▶ [Work instructions]:
Nothing outside the range is to be copied. From the entries below, reproduce exactly the lines starting at the one with "Reconstruct this image" and ending at the one with "return (f(r), f(g), f(b), 1)", without pictures.

Records from a data source:

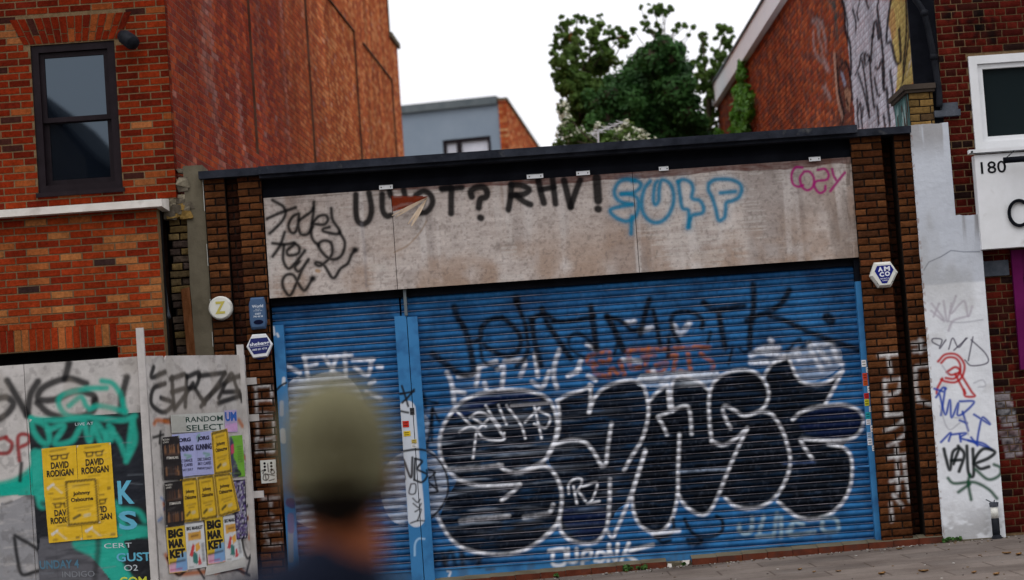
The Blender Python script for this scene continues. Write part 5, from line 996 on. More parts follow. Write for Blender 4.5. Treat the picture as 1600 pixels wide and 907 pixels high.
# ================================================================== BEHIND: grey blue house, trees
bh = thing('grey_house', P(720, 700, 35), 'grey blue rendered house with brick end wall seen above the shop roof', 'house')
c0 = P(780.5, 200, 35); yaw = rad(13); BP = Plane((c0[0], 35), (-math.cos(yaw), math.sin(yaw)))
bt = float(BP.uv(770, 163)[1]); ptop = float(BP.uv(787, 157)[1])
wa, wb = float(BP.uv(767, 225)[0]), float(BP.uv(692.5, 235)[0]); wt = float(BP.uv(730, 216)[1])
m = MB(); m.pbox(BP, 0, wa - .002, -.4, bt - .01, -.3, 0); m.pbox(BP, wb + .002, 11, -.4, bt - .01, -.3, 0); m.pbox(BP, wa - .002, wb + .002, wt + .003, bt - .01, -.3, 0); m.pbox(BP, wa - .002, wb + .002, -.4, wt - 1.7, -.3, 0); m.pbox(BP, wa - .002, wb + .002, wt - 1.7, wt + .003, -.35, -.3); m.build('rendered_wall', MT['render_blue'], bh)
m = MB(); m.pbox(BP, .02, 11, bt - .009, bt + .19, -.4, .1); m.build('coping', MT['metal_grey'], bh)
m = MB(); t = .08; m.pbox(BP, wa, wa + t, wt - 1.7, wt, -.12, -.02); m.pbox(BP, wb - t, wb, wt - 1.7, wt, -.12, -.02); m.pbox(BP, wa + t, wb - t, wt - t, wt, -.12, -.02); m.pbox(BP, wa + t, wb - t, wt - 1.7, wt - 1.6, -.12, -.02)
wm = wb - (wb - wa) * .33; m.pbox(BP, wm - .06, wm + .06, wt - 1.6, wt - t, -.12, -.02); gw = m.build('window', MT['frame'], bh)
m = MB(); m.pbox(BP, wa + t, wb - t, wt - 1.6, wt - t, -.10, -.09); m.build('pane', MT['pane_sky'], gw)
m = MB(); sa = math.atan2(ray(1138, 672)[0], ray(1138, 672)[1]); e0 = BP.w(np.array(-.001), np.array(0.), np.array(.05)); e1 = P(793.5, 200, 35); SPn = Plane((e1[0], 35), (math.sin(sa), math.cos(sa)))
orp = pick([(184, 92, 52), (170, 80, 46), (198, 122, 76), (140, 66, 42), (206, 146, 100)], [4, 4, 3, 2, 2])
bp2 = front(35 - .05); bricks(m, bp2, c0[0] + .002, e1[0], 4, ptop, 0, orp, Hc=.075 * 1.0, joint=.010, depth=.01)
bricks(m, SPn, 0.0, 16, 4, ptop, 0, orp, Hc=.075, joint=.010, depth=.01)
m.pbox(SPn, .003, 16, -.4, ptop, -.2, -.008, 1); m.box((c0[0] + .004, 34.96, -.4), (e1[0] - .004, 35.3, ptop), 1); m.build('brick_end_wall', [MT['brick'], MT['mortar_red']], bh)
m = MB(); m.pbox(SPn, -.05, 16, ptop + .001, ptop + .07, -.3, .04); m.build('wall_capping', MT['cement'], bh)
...
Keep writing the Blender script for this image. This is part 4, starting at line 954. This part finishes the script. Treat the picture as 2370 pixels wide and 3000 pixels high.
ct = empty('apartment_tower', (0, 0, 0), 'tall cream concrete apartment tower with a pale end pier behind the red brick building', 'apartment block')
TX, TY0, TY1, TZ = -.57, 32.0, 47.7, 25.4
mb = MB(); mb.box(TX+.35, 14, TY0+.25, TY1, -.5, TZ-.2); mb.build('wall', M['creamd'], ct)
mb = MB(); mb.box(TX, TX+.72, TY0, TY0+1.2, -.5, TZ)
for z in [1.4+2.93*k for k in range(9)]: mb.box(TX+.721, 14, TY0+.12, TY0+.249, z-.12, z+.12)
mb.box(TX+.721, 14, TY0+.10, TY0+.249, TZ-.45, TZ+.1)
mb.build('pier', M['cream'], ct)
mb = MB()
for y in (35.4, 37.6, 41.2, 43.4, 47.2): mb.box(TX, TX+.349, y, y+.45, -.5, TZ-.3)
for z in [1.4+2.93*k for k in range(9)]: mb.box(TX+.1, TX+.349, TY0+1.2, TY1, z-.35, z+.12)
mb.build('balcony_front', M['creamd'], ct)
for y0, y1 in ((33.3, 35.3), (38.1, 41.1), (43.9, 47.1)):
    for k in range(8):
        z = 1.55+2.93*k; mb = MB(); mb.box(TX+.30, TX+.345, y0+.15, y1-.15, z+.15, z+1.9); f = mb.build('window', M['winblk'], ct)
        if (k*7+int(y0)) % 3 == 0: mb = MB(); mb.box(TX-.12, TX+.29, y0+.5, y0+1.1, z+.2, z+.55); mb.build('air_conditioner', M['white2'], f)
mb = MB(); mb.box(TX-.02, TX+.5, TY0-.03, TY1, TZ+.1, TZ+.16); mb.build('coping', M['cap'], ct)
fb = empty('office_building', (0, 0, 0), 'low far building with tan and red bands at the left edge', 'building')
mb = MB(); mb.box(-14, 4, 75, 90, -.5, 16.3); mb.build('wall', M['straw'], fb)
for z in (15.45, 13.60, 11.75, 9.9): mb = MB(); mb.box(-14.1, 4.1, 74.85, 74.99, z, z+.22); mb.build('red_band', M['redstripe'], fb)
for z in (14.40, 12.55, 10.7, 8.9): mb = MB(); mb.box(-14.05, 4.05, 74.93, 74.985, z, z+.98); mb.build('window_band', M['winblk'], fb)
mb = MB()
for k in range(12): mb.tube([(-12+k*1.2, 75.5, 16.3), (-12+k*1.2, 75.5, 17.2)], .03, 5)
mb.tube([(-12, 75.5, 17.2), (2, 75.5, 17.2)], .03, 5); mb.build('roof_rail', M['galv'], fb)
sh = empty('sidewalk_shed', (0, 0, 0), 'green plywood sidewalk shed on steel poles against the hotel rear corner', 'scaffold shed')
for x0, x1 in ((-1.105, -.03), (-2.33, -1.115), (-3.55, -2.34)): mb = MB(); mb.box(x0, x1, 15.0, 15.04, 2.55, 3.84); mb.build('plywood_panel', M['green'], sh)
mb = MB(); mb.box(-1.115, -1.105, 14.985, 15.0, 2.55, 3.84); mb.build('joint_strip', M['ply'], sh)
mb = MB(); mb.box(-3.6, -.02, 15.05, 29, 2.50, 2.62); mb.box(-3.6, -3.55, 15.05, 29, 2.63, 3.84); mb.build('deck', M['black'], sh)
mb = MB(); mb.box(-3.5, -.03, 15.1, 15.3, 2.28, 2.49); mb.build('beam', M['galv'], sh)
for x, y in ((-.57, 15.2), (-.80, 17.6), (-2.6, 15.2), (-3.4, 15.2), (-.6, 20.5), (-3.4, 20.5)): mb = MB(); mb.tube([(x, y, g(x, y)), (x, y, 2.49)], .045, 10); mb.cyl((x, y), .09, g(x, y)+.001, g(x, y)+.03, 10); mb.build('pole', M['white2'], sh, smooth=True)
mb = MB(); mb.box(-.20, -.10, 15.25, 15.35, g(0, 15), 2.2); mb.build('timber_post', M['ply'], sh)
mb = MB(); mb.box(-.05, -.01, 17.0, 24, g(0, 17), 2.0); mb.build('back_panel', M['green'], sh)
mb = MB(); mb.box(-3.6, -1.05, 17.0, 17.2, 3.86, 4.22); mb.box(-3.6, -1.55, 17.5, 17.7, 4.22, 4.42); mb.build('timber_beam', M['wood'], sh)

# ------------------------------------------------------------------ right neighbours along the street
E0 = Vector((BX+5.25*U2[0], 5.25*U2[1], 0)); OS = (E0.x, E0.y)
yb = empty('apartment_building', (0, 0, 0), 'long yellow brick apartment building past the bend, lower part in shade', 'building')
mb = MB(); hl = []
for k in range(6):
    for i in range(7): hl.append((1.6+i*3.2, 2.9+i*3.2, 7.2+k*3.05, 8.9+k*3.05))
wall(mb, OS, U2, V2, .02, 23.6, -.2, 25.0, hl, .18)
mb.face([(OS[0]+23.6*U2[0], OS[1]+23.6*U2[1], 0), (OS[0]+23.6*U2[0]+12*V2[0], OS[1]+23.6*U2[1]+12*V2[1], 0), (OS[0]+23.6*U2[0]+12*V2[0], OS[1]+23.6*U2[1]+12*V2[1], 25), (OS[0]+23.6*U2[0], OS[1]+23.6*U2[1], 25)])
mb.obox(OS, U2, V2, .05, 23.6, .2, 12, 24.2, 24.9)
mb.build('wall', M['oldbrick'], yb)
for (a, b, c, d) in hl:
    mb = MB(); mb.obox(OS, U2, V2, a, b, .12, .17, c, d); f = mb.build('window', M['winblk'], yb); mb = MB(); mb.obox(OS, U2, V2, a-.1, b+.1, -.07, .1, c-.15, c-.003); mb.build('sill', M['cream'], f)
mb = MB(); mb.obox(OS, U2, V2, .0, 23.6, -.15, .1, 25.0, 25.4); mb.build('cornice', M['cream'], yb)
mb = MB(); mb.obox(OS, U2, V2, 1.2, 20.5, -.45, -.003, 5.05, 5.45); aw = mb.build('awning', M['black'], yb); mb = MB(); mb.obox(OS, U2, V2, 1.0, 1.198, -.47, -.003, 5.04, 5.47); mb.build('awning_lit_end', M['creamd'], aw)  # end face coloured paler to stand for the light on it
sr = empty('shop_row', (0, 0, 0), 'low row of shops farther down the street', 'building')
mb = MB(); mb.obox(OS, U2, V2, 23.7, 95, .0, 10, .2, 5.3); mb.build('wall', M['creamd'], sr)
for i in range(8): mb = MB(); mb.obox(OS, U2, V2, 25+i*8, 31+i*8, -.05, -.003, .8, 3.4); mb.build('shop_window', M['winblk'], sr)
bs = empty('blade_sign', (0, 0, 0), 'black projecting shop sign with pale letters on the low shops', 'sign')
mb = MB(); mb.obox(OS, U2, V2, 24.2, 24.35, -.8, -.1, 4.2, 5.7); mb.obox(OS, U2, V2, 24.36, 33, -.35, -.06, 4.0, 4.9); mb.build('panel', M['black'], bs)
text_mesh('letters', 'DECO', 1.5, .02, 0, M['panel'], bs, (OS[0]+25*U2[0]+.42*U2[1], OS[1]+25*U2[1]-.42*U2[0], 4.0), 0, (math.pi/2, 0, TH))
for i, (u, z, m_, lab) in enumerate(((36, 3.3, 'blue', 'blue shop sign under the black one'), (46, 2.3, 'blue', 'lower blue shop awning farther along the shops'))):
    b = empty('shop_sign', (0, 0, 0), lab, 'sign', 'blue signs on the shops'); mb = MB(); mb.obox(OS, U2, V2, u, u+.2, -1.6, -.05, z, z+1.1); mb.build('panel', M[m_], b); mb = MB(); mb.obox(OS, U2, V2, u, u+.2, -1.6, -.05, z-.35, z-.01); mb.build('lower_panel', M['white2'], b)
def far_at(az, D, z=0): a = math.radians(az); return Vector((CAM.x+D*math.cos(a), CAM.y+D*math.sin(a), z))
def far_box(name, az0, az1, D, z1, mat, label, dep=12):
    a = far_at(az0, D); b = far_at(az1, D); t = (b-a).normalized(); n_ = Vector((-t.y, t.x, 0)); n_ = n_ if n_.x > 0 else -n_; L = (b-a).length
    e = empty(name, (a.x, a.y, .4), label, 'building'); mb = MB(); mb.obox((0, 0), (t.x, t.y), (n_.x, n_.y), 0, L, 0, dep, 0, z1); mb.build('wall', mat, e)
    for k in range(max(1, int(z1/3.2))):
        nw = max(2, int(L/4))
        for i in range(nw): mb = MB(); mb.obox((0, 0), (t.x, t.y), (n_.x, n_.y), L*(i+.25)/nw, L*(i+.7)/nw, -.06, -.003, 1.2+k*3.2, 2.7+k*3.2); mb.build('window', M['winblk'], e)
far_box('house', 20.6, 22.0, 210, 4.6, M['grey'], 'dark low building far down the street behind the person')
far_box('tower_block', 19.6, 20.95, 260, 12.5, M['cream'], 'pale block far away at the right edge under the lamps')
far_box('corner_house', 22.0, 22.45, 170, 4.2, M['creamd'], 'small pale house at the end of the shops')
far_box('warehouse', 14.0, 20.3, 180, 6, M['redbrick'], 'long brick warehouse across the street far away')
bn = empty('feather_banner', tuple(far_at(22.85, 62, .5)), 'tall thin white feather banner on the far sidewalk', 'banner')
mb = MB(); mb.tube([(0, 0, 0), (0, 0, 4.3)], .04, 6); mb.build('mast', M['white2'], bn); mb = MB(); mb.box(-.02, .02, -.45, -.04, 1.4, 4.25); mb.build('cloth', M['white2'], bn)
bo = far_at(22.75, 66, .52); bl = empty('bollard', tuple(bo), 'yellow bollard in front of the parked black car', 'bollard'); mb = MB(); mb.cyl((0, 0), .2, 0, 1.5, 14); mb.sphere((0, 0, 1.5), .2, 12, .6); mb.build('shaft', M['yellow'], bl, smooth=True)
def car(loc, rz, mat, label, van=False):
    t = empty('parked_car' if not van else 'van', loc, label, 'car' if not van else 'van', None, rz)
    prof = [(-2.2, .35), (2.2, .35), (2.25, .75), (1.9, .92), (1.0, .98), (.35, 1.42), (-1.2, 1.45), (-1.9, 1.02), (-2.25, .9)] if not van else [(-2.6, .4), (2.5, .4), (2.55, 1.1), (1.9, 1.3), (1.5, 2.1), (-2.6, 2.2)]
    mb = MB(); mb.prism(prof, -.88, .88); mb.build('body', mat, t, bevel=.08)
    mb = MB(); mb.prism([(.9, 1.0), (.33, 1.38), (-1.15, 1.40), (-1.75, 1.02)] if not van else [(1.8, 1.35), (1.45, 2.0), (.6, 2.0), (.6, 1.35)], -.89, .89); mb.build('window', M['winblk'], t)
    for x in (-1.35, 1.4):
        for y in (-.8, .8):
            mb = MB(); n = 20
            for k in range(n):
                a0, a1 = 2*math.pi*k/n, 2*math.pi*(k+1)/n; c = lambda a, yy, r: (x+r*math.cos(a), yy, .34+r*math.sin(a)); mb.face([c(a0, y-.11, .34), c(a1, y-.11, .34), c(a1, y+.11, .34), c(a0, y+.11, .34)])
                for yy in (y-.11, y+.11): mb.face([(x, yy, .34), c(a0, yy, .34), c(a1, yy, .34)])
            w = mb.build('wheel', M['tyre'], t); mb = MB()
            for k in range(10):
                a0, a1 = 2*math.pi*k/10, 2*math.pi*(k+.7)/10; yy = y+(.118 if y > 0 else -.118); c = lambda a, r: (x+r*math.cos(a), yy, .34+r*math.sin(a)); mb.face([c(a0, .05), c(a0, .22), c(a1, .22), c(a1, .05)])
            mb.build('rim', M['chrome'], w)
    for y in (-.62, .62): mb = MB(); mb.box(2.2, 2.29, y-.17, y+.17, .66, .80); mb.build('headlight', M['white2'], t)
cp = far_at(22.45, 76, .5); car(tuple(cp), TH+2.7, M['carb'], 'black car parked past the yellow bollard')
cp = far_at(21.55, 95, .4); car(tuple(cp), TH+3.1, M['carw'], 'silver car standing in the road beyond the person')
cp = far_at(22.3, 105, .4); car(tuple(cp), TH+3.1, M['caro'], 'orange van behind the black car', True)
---
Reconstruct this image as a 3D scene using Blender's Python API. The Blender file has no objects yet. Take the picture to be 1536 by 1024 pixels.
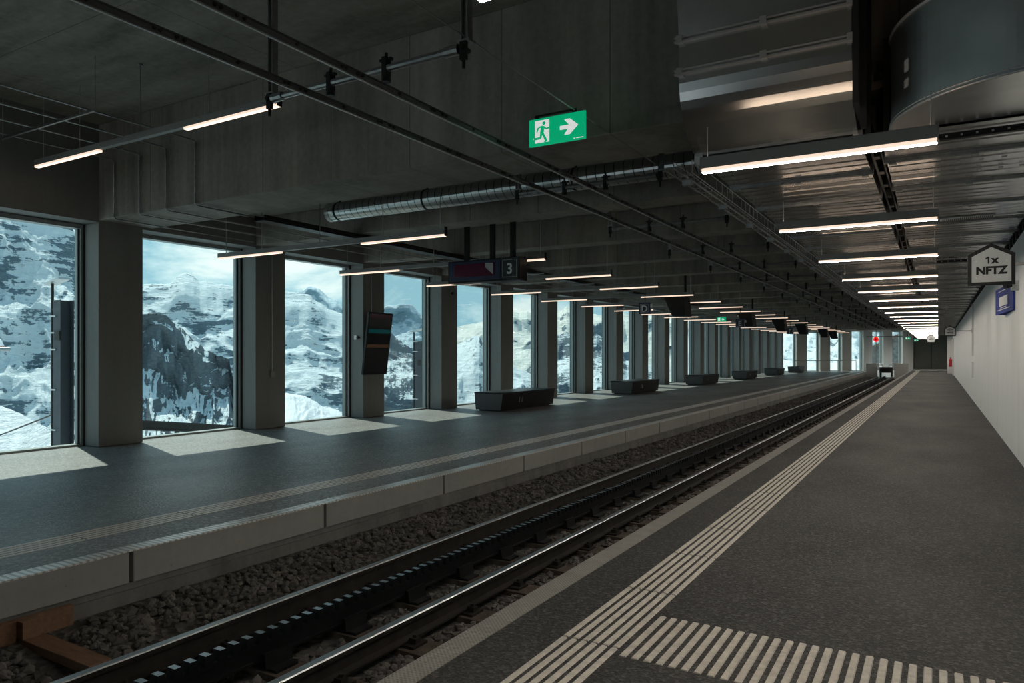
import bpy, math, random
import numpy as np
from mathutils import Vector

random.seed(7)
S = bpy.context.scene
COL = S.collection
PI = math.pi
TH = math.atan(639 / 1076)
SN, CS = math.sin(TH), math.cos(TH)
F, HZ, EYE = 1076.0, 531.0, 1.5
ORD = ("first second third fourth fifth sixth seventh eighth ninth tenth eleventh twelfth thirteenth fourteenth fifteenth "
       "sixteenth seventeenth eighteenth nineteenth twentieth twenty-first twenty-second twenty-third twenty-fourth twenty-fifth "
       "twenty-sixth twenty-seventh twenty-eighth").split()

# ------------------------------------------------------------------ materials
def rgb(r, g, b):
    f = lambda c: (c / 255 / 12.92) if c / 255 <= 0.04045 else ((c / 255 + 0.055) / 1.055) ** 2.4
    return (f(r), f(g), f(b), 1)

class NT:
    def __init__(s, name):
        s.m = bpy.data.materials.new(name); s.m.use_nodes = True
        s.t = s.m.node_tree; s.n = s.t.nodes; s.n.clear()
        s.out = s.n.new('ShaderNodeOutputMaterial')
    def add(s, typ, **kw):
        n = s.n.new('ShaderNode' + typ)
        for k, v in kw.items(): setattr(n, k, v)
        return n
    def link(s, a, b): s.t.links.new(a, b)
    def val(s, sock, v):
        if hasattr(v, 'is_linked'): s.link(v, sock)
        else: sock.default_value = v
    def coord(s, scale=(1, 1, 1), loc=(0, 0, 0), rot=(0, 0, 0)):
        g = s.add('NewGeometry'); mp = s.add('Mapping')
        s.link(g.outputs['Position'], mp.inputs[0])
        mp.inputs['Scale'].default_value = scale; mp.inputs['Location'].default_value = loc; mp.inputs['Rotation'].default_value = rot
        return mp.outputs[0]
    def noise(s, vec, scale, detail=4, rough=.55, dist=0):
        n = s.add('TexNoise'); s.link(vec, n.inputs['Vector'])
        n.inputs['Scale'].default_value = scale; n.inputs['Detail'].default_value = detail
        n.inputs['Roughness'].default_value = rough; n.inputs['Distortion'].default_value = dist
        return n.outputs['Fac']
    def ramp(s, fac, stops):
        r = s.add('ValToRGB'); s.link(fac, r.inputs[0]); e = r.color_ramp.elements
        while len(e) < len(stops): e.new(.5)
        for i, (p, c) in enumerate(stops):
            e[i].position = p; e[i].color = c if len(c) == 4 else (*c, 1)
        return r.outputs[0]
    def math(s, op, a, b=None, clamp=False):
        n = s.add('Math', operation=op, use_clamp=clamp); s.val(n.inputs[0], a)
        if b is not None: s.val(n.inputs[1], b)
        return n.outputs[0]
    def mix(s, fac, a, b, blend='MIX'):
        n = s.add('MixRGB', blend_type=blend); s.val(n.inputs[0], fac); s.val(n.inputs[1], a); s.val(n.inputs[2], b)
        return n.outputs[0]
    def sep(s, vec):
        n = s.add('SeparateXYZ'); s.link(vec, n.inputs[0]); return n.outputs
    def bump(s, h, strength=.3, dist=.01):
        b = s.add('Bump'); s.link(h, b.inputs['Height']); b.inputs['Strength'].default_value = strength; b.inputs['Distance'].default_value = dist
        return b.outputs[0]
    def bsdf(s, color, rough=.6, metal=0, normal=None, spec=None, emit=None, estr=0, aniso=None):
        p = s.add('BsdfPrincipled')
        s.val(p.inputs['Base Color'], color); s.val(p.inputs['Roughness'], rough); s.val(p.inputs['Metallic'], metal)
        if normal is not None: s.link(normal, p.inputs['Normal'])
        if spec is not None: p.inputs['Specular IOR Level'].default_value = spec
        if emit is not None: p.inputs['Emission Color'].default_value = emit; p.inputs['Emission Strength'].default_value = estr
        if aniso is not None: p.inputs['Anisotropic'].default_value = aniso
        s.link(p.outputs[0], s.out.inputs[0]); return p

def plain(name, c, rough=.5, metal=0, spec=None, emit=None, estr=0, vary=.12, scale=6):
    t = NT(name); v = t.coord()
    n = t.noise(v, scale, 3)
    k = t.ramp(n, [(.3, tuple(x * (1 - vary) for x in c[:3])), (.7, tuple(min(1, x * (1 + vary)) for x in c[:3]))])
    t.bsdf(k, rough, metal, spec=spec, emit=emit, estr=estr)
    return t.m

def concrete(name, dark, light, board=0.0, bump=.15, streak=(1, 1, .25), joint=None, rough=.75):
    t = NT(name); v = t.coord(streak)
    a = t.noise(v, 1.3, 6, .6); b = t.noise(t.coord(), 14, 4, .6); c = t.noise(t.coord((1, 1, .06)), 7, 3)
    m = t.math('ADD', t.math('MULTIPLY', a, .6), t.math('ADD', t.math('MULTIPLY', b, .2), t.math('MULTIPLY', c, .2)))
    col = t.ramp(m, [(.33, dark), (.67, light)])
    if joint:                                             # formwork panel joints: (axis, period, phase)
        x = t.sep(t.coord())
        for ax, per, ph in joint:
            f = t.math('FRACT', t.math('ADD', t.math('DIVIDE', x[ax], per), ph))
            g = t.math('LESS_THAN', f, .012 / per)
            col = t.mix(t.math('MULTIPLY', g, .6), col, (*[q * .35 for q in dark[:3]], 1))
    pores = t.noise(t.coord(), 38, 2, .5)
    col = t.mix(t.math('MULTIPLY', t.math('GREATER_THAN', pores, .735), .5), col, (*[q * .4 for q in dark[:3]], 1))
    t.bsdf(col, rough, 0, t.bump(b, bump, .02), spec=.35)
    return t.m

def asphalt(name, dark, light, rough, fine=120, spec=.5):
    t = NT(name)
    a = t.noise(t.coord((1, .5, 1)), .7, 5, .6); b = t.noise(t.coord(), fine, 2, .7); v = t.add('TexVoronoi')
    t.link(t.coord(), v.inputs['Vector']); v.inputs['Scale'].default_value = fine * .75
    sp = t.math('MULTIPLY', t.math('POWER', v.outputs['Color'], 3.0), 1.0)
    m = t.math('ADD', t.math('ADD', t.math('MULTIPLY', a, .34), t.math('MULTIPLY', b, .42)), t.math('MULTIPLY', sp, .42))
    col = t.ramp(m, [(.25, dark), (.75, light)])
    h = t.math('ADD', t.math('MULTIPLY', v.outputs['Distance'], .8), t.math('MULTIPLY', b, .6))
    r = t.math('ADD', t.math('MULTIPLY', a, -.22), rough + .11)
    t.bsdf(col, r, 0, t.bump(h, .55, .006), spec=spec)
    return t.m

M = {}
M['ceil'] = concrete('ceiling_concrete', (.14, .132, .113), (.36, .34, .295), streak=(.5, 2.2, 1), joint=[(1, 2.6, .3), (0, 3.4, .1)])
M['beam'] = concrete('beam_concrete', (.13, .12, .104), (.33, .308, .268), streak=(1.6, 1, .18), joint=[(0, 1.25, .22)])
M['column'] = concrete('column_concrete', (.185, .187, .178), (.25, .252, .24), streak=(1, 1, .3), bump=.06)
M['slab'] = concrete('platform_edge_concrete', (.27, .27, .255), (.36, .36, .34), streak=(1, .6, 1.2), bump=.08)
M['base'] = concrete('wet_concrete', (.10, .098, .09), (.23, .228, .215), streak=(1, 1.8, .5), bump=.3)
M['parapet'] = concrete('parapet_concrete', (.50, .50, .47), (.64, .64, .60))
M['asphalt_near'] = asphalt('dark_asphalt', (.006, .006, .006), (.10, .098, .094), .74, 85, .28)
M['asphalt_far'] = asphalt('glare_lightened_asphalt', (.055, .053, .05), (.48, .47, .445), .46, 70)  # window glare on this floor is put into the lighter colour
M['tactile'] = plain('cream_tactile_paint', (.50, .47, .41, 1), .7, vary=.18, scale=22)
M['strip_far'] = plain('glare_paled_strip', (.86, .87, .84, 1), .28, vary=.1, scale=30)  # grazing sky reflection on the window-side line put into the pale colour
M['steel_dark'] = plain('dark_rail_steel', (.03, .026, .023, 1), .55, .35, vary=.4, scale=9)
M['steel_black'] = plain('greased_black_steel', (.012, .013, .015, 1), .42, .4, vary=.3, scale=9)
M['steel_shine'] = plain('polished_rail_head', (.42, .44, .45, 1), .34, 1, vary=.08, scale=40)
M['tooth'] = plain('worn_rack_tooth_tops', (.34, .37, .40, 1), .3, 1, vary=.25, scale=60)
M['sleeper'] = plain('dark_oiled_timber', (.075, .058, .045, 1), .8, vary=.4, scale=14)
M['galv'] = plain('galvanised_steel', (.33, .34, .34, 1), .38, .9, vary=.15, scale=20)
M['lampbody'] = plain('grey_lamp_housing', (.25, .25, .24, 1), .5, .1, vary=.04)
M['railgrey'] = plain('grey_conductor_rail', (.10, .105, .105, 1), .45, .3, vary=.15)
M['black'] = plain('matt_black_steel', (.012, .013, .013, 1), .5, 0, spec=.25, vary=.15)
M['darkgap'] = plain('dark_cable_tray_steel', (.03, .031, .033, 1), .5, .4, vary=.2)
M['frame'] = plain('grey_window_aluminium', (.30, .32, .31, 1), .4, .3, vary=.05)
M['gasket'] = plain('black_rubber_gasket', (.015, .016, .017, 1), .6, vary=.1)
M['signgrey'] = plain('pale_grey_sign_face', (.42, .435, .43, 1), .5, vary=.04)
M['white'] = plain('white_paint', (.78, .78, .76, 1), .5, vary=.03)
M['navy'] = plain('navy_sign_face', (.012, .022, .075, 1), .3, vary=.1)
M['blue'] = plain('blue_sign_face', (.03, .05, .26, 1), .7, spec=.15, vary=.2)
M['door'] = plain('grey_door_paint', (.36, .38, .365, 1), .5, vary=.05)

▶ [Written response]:
Reconstruct this image as a 3D scene using Blender's Python API. The Blender file has no objects yet. Take the picture to be 1536 by 1024 pixels.
import bpy, math, random
import numpy as np
from mathutils import Vector

random.seed(7)
S = bpy.context.scene
COL = S.collection
PI = math.pi
TH = math.atan(639 / 1076)
SN, CS = math.sin(TH), math.cos(TH)
F, HZ, EYE = 1076.0, 531.0, 1.5
ORD = ("first second third fourth fifth sixth seventh eighth ninth tenth eleventh twelfth thirteenth fourteenth fifteenth "
       "sixteenth seventeenth eighteenth nineteenth twentieth twenty-first twenty-second twenty-third twenty-fourth twenty-fifth "
       "twenty-sixth twenty-seventh twenty-eighth").split()

# ------------------------------------------------------------------ materials
def rgb(r, g, b):
    f = lambda c: (c / 255 / 12.92) if c / 255 <= 0.04045 else ((c / 255 + 0.055) / 1.055) ** 2.4
    return (f(r), f(g), f(b), 1)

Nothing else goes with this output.